Oireachtas Joint and Select Committees

Thursday, 9 May 2019

Public Accounts Committee

Business of Committee

9:00 am

Photo of Seán FlemingSeán Fleming (Laois, Fianna Fail) | Oireachtas source

For the public record, we had a private meeting scheduled for yesterday to discuss documents produced by the secretariat as a result of the various meetings we have held in recent months. One of these documents is on broadband and the metropolitan area networks and the other is on housing. The timescale would have been quite tight with regard to discussing it yesterday and finalising it today - after our meeting with the Garda Síochána - with a view to getting absolute clearance for publication next week.

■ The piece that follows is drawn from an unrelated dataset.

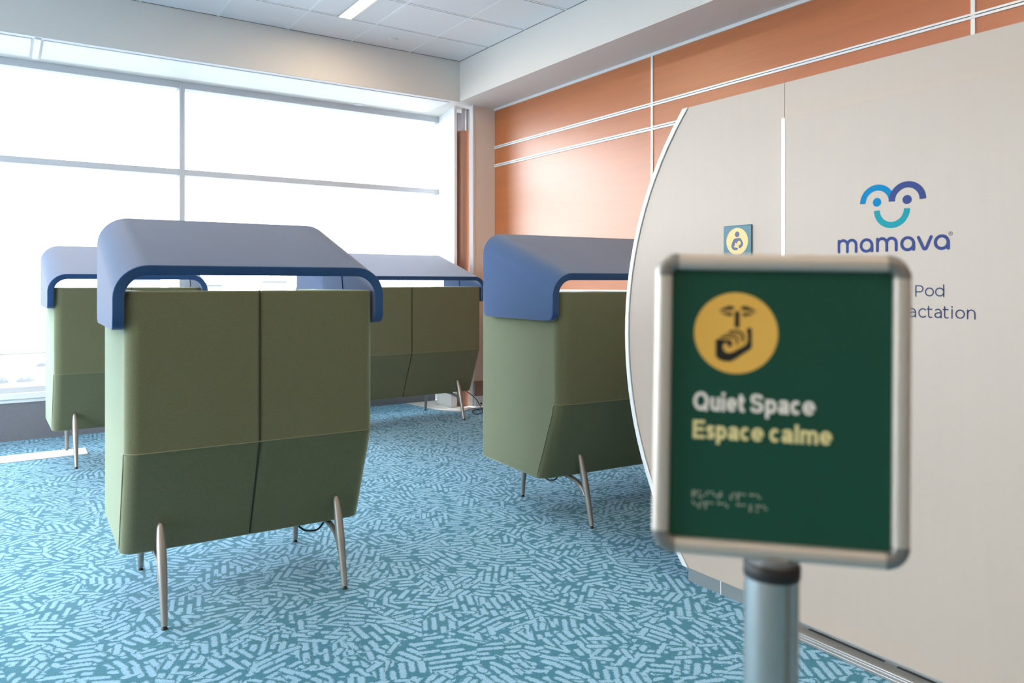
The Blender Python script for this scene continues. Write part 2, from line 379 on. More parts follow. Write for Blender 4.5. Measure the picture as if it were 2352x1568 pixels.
for px, pz, r in ((-0.005, 0.045, 0.012), (0.0, 0.075, 0.004)):
    prism(bm, arc(px, pz, r, 0, 342, 19), lambda p, a: (p[0], a, p[1]), -0.0095, -0.005)
obj('socket', bm, 'black', t)
tag(boxes('junction_box', 'black', [(4.335, 4.43, 6.86, 6.955, 0.0, 0.122)], bevel=0.005), 'small black box on the floor against the cream pier', 'box')
# white linear grille in the carpet near the window
t = thing('floor_grille', 'long white linear air grille set in the carpet below the window', 'grille', (0, 0, 0))
gx0, gx1, gy0, gy1 = -3.6, 0.562, 6.745, 7.008
boxes('frame', 'white', [(gx0, gx1, gy0, gy0 + 0.03, 0, 0.007), (gx0, gx1, gy1 - 0.03, gy1, 0, 0.007), (gx1 - 0.06, gx1, gy0 + 0.03, gy1 - 0.03, 0, 0.007), (gx0, gx0 + 0.06, gy0 + 0.03, gy1 - 0.03, 0, 0.007)], t, bevel=0.002)
boxes('slats', 'white', [(gx0 + 0.06, gx1 - 0.06, gy0 + 0.034 + 0.0205 * k, gy0 + 0.034 + 0.0205 * k + 0.014, 0, 0.006) for k in range(10)], t, smooth=0)

# ceiling fittings
def ceiling_light(x, y, ln, label):
    t = thing('ceiling_light', label, 'ceiling light', (x, y, ZC), 0, 'linear ceiling lights')
    a, h = 0.052, ln / 2
    boxes('frame', 'alu', [(-a - 0.012, -a, -h - 0.01, h + 0.006, -0.012, 0.0), (a, a + 0.016, -h - 0.01, h + 0.006, -0.012, 0.0), (-a, a, h - 0.004, h + 0.006, -0.012, 0), (-a, a, -h - 0.01, -h, -0.012, 0)], t, bevel=0.002)
    boxes('diffuser', 'lamp', [(-a, a, -h, h - 0.004, -0.008, -0.001)], t, smooth=0)
ceiling_light(2.474, 5.68, 1.20, 'glowing linear strip light in the tiled ceiling above the booths')
k = 0
for x in (2.474, 0.034, -2.41):  # lamps out of view, added for warm room light
    for y in (2.02, -1.64, -5.3):
        k += 1
        ceiling_light(x, y, 1.20, 'added linear strip light in the unseen ceiling above and behind the viewpoint')
for x, y, z, lab in ((3.082, 6.598, ZC - 0.004, 'white round sprinkler cover in the corner ceiling tile'), (3.136, 7.585, ZS, 'white round sprinkler cover under the window soffit')):
    bm = bmesh.new(); lathe(bm, [(0.046, -0.009), (0.048, -0.006), (0.048, 0.003)], (x, y, z), 36)
    tag(obj('sprinkler_cover', bm, 'white'), lab, 'sprinkler cover', 'sprinkler covers')

# ------------------------------------------------------------------ outside, far below the window
ZG = -4.0
struct(boxes('ground', 'snow', [(-300, 420, -200, 700, ZG - 0.2, ZG)], smooth=0), 'snowy airfield ground outside')
t = thing('airfield_fence', 'thin grey fence line across the snowy airfield', 'fence', (0, 67.6, ZG))
boxes('rail', 'fardark', [(-40, 60, -0.03, 0.03, 0.06, 0.16)], t, smooth=0)
for i, x in enumerate(range(-9, 18, 3)): boxes('post', 'fardark', [(x, x + 0.07, -0.035, 0.035, 0, 0.16 if (i + 3) % 4 else 0.55)], t, smooth=0)
def mound(x, y, rx, ry, h, lab):
    bm = bmesh.new(); bmesh.ops.create_uvsphere(bm, u_segments=14, v_segments=8, radius=1)
    for v in bm.verts:
        v.co = Vector((x + v.co.x * rx * (1 + 0.25 * math.sin(5 * v.co.y + x)), y + v.co.y * ry, ZG + max(v.co.z, 0) * h * (1 + 0.3 * math.sin(7 * v.co.x + y))))
    tag(obj('snow_mound', bm, 'fardark'), lab, 'mound', 'dark mounds on the snow')
mound(0.75, 57.5, 0.6, 0.3, 0.10, 'low dark mound on the snow, middle row, left')
mound(2.9, 57.5, 0.9, 0.3, 0.35, 'low dark mound on the snow, middle row, right')
mound(-0.1, 49.0, 0.4, 0.3, 0.35, 'low dark mound on the near snow by the frame edge')
mound(1.1, 49.1, 0.4, 0.3, 0.28, 'low dark mound on the near snow, second from left')
mound(2.65, 49.0, 0.35, 0.3, 0.16, 'low dark mound on the near snow beside the booth')
def far_building(x0, x1, y, z0, z1, d, lab):
    t = thing('far_building', lab, 'building', ((x0 + x1) / 2, y, ZG), 0, 'pale buildings across the airfield')
    hw = (x1 - x0) / 2
    boxes('wall', 'far', [(-hw, hw, 0, d, 0, z1 - ZG - 0.5)], t, smooth=0)
    boxes('roof', 'far', [(-hw - 0.3, hw + 0.3, -0.3, d + 0.3, z1 - ZG - 0.5, z1 - ZG)], t, smooth=0)
far_building(18.4, 24.0, 150, -4, 2.7, 14, 'long pale building across the airfield seen under the near canopy, left end')
far_building(33.2, 34.8, 150, -4, 1.6, 6, 'small pale block across the airfield under the near canopy, mid gap')
far_building(44.4, 47.1, 150, -4, 2.3, 8, 'small pale block across the airfield under the near canopy, right end')

# ------------------------------------------------------------------ privacy booths
D, E_, ZB, ZCR = 0.852, 0.175, 0.250, 0.680
TH = 0.085
def yrear(z): return E_ * max(0.0, (ZCR - z) / (ZCR - ZB))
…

I always took the view that we could not publish it within 48 hours of the local and European elections. It was always going to be a tight squeeze to get it out eight days in advance of the elections, which is the middle of next week. When the Government announced its intention to appoint a preferred bidder for the national broadband plan, and we can now see there is a highly charged political debate between the Government and the Opposition, I felt that for the Committee of Public Accounts to wade in to discuss and finalise a report on broadband might be perceived as the committee wading into a current political controversy. I took the view that I do not want the committee to be accused of this. We might not have had agreement in any event because different views are held by Government members and Opposition members. I felt the most prudent thing to do was to hold it over. We will certainly complete our work but I felt that in the politically charged debate during these days I did not want to involve the committee at this time. We will certainly complete our work as soon as is practical. As Chairman I felt it was better not to proceed. The secretariat phoned around and two thirds of the committee agreed to postpone. We will come back to it.

I also felt that a lot of the information that came out on Tuesday may have been relevant to incorporate in our report, which we would not have been able to sign off within 24 or 48 hours of the documentation becoming available. I felt the prudent thing to do was to let the political side of it get out of the way and then the Committee of Public Accounts would do its work, as it always does, outside of the current political controversy.

I acknowledge publicly that Deputy Catherine Murphy was keen that the meeting should have proceeded as scheduled and I accept this. The majority took the opposite view. I accept that a significant part of the work prepared by the secretariat was on the metropolitan area networks but because it was connected to broadband in the same report I felt we could not go into it in this political climate. The idea was, subject to agreement of the committee, that we would publish two reports simultaneously on the same day.